Given information:
--*--

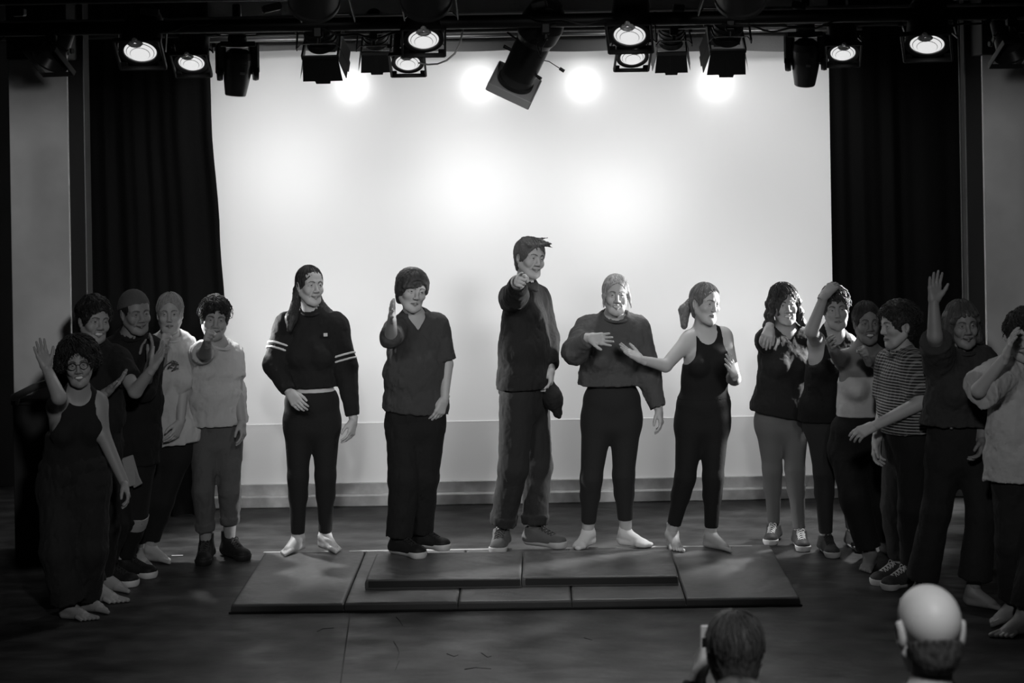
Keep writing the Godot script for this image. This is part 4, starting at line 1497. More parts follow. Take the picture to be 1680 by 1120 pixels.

--*--

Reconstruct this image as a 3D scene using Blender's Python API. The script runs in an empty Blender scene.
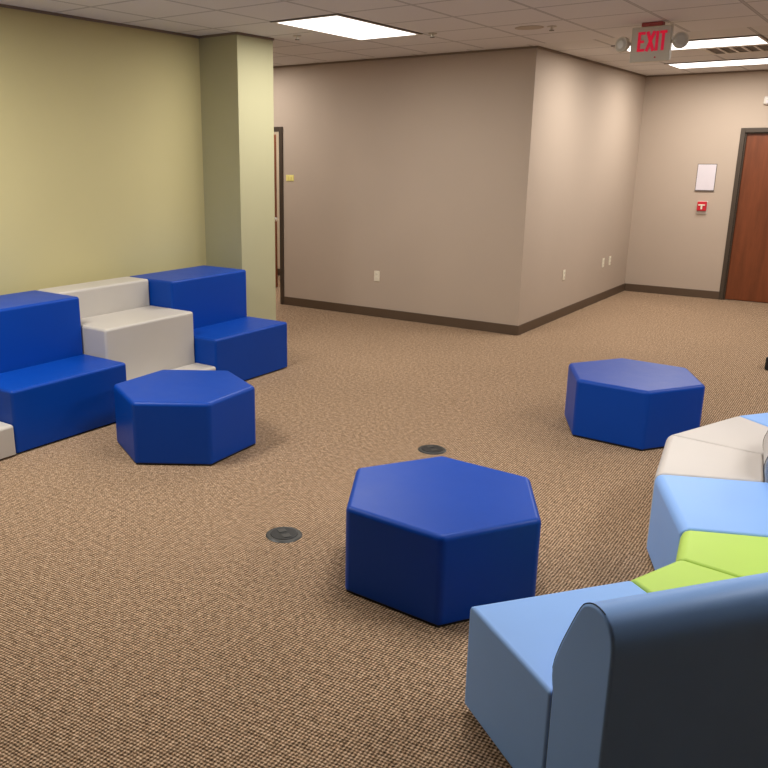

--*--

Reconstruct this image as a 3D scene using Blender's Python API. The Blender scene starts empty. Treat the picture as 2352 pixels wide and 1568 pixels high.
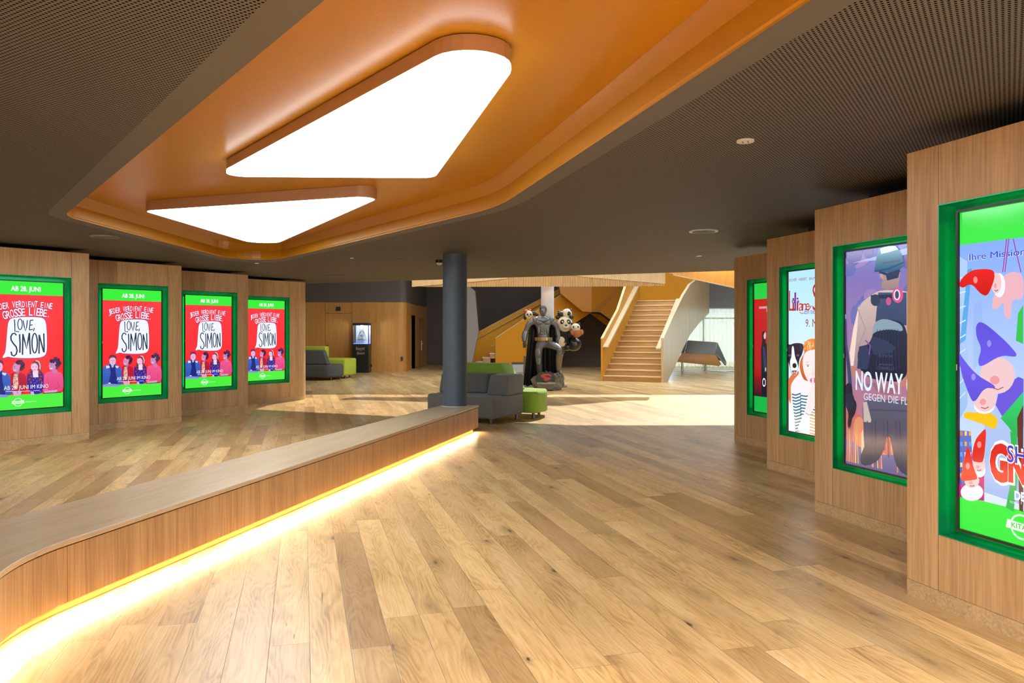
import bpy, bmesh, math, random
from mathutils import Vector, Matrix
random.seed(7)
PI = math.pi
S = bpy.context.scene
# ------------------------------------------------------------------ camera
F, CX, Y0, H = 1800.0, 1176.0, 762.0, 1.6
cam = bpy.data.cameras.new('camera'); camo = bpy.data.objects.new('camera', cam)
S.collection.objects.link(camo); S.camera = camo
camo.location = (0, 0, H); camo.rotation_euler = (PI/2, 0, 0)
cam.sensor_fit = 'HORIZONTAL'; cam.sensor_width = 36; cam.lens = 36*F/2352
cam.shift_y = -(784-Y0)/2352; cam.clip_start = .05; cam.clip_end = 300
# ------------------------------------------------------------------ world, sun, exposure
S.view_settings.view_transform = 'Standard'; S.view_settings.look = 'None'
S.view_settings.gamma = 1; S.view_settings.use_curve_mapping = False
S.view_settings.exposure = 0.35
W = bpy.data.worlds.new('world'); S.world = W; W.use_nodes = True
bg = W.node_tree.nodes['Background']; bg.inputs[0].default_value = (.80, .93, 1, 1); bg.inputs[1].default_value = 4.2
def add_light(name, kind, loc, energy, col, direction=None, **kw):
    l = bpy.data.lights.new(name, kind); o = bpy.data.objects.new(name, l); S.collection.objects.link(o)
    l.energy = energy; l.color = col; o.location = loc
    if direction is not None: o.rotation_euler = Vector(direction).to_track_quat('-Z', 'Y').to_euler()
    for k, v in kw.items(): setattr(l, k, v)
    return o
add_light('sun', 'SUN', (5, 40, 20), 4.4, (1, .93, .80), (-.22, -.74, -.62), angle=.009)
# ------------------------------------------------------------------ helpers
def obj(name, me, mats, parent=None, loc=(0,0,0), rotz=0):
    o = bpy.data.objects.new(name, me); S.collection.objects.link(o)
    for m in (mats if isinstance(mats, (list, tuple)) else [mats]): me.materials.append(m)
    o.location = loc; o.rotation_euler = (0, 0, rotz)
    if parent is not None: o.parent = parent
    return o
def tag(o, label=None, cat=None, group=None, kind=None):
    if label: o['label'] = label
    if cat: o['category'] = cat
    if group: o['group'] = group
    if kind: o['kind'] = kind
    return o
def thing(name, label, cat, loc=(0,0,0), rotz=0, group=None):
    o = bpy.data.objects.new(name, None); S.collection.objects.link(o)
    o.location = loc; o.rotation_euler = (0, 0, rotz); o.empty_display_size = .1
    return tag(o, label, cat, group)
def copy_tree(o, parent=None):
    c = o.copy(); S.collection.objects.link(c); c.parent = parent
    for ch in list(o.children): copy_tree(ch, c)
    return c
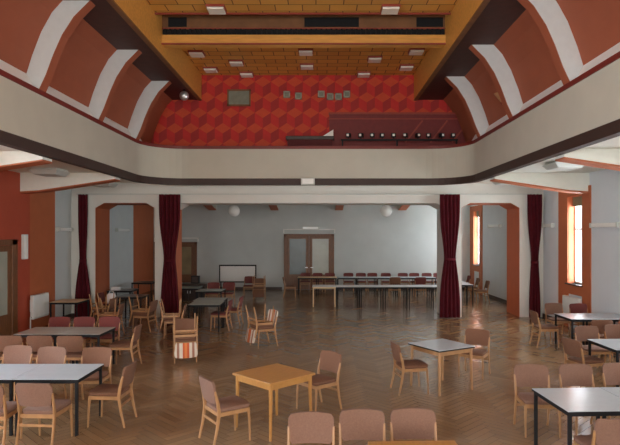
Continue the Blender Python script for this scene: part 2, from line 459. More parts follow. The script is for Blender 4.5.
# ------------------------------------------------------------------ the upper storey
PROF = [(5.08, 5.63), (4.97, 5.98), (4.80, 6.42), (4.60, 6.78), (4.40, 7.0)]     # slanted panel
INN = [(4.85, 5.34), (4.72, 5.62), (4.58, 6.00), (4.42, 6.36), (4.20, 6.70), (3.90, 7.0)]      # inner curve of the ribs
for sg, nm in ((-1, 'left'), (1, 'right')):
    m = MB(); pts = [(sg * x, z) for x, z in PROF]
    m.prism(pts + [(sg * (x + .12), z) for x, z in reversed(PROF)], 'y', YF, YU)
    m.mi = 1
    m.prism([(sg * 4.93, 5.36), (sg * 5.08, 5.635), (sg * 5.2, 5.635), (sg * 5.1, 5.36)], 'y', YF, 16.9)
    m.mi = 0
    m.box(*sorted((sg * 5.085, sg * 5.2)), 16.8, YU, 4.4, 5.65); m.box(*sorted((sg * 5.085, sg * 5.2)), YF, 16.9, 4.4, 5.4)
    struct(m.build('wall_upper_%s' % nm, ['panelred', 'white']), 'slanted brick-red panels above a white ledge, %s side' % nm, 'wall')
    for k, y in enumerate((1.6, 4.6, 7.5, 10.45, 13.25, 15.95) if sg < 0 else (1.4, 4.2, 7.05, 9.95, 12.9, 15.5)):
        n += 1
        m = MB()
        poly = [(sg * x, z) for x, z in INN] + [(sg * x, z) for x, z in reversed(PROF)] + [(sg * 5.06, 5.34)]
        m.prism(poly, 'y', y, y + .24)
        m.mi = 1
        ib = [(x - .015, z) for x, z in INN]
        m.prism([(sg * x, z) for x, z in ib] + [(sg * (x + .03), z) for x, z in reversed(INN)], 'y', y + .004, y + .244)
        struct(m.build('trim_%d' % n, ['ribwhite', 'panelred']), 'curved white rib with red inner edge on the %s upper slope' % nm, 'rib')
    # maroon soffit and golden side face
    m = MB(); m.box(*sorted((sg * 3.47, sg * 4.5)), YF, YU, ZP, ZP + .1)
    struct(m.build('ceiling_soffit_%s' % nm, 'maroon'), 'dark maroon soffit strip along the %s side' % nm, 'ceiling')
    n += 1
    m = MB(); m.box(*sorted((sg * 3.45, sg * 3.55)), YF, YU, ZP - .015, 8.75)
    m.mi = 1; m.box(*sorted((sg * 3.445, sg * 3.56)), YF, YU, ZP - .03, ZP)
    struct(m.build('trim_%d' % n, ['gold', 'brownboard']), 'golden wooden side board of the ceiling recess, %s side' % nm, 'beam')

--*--

What the task asks: Copy out all lines above that include the string "picture".

Written response:
Keep writing the Godot script for this image. This is part 4, starting at line 1497. More parts follow. Take the picture to be 1680 by 1120 pixels.
Reconstruct this image as a 3D scene using Blender's Python API. The Blender scene starts empty. Treat the picture as 2352 pixels wide and 1568 pixels high.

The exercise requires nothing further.